Ma come fa a rimanere nel paese dove Messina Denaro detta legge? «Questo è il mio paese, se ne deve andare chi vive nell’illegalità e si arricchisce col sopruso. La gente deve capire che Matteo non è quel Robin Hood che vuol far credere, non è quel gran pezzo di uomo d’onore, come cerca di accreditarsi col contenuto dei pizzini che mi ha scritto». Eppure molto si è detto di poco gratificante su Vaccarino. «Parole di falso pentito, manovrato dagli stessi mafiosi che diceva di voler accusare. Non lo dico per difendermi, lo dicono le carte giudiziarie successive alla mia condanna. Ma davvero credete che un mafioso, a Castelvetrano, avrebbe potuto collaborare coi servizi segreti?». Già, come mai Vaccarino - per dirla brutalmente - è ancora vivo? Il professore sorride: «Una volta che il gruppo di potere che protegge Messina Denaro, parlo di investigatori, magistrati, politici e imprenditori, mi ha fatto saltare la copertura, riferendo tutto ai giornali, lui mi ha minacciato. Mi ha fatto avere un pizzino terribile che dice: “...ha buttato la sua famiglia in un inferno... la sua illustre persona fa già parte del mio testamento... in mia mancanza verrà qualcuno a riscuotere il credito che ho nei suoi confronti”». E non ha paura? La risposta è molto siciliana: «So che persone a lui molto vicine si sono date da fare per attivare un contatto nei miei confronti. Ma lo sanno anche gli investigatori che indagano ogni giorno su Matteo. Qualunque cosa dovesse accadermi i familiari di Messina Denaro sarebbero chiamati a risponderne. E il suo presunto prestigio ne risentirebbe ulteriormente».
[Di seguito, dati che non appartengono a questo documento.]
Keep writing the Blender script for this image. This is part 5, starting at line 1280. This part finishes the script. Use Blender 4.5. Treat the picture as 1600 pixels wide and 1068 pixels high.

Quale sarà, infine, il destino del professore condannato e agente provocatore impegnato nella crociata contro l’ultimo padrino? «Mi fa male - insiste - leggere sui muri la celebrazione di un uomo che non è stato né onesto e neppure un mafioso, per dirla ironicamente, rispettabile. Ma la gente non sa e si fa fuorviare dalle banalità mediatiche. Ma mi fa ancora più male pensare di essere stato condannato per un reato infamante come il traffico di stupefacenti. Ho insegnato pedagogia e non posso morire con questa macchia, inventata di sana pianta». E allora? «Ho chiesto la revisione del processo, dopo che cinque collaboratori di giustizia, da Brusca a Siino, a Sinacori ed altri hanno sbugiardato Calcara. Mi sono rivolto all’avvocato Baldassare Lauria, il legale che ha ottenuto la revisione per l’ergastolano accusato ingiustamente della strage dei carabinieri di Alcamo Marina. Io credo nella Giustizia e in chi la onora con onestà intellettuale».